Por eso suena tan interesada la histeria que se ha desatado al día después de formarse los nuevos Ayuntamientos. Es natural que muchos elegidos en las urnas provengan de la renovación espoleada por un clima de corrupción insostenible, que mancha desde las cadenas públicas de televisión hasta el reparto de causas judiciales, que ensucia el buen nombre de empresas y ciudades sin remedio a la vista. Esos nuevos políticos provienen de la lucha estudiantil, de movimientos radicales, de asambleas de barrio, de una heterodoxia internáutica que no nos debería asustar tanto, porque representa la normalidad, la agria y contradictoria vida real, esa que está pasando mientras la presidenta del Congreso juega a un comecocos en su tableta. Es satisfactorio que corrijan la actitud, que abandonen la grosera descalificación, ese error de llamar casta a lo que es su futuro profesional y esa falta de cálculo de creer fácil la gestión política cuando es compleja, adusta y frustrante.

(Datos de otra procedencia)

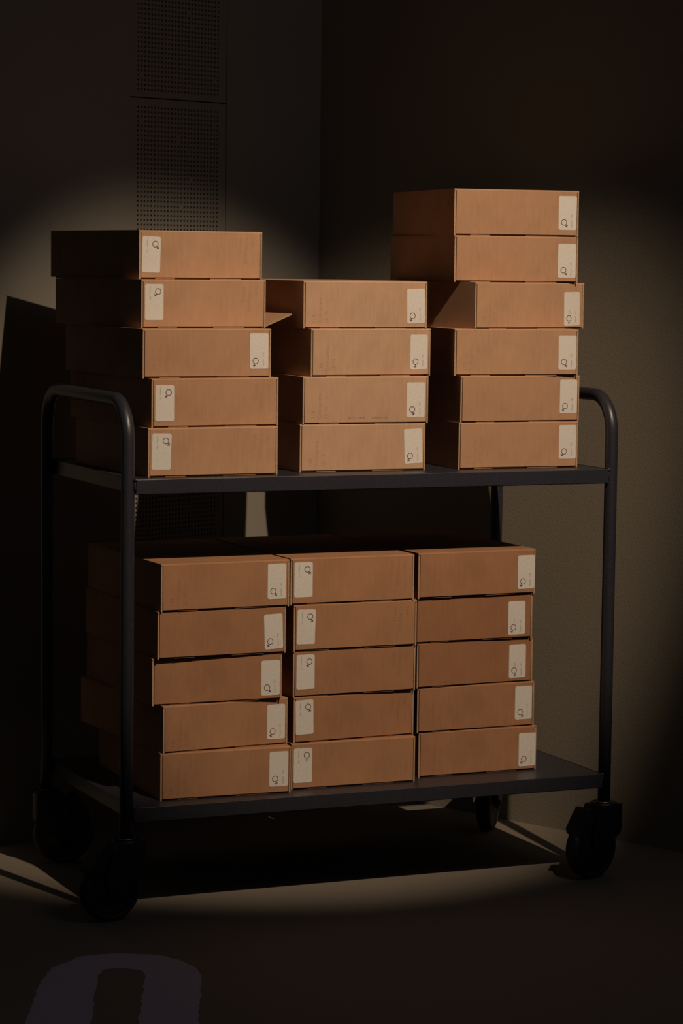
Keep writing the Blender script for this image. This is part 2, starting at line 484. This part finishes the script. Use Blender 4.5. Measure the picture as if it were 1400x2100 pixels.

Igual que muchos líderes políticos cambiaron España tras la clandestinidad, las simpatías con terrorismos y totalitarismos e incluso la participación activa en el franquismo, ahora es normal que otros se equivoquen, rectifiquen y hasta improvisen. A nadie le importaba que Aznar llegara a presidente después de renegar de la Constitución democrática en sus escritos. A todos les concedimos el derecho a cambiar, a ser juzgados por acción política conjugada en el presente de indicativo. El acto más antisistema hasta ahora ha consistido en esa dimisión de Rita Barberá para no ceder el poder de sus manos a un alcalde elegido o ese informe de nuestra Hacienda pública de grotesca videncia. Abandonemos la histeria, España necesita de estos recién llegados como después de agostarse, los campos precisan de la primera lluvia del otoño.